Security professionals must understand what the most sensitive areas they are being asked to protect are; this should be a two-way discussion between the security professional and client, and if the client doesn’t know, the security professional must undertake a journey of discovery with the client to find out, instead of arbitrarily assuming that the threat must require a major overhaul of the physical or technical security posture with expensive installations that in many cases, in the absence of threat intelligence, don’t mitigate the actual threat.
When I sat down with my neurosurgeon, if he’d had told me to swim the length of the Thames to get better, I’d have done it, and I think that consultants and sales people in the security industry often wield the same influence.

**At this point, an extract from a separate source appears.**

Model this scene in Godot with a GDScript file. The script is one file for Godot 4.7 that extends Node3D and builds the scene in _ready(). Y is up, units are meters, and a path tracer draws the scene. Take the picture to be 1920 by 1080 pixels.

Placebo security severely disadvantages the client because it creates a false sense of security. The client may sleep at night believing they have adequate protection, when the security measures and practices they have in place do not effectively mitigate risk.
Clients should opt for a bespoke intelligence-led security solution because it offers personalised protection based on the client’s specific needs and threat landscape. By leveraging intelligence to inform security measures, security consultants and sales people can proactively identify and mitigate risks unique to the client, enhancing their overall security posture.
A tailored approach to the implementation of security measures enables better threat prevention and detection and overall defence against both inadvertent and sophisticated deliberate threats. There is a place for the implementation of basic and complex physical and technical security solutions, but it should be based on the client’s actual requirement and not recycled security solutions.
Placebo security might help us sleep at night, but it doesn’t keep our people, information, facilities or assets safe when we really need it to.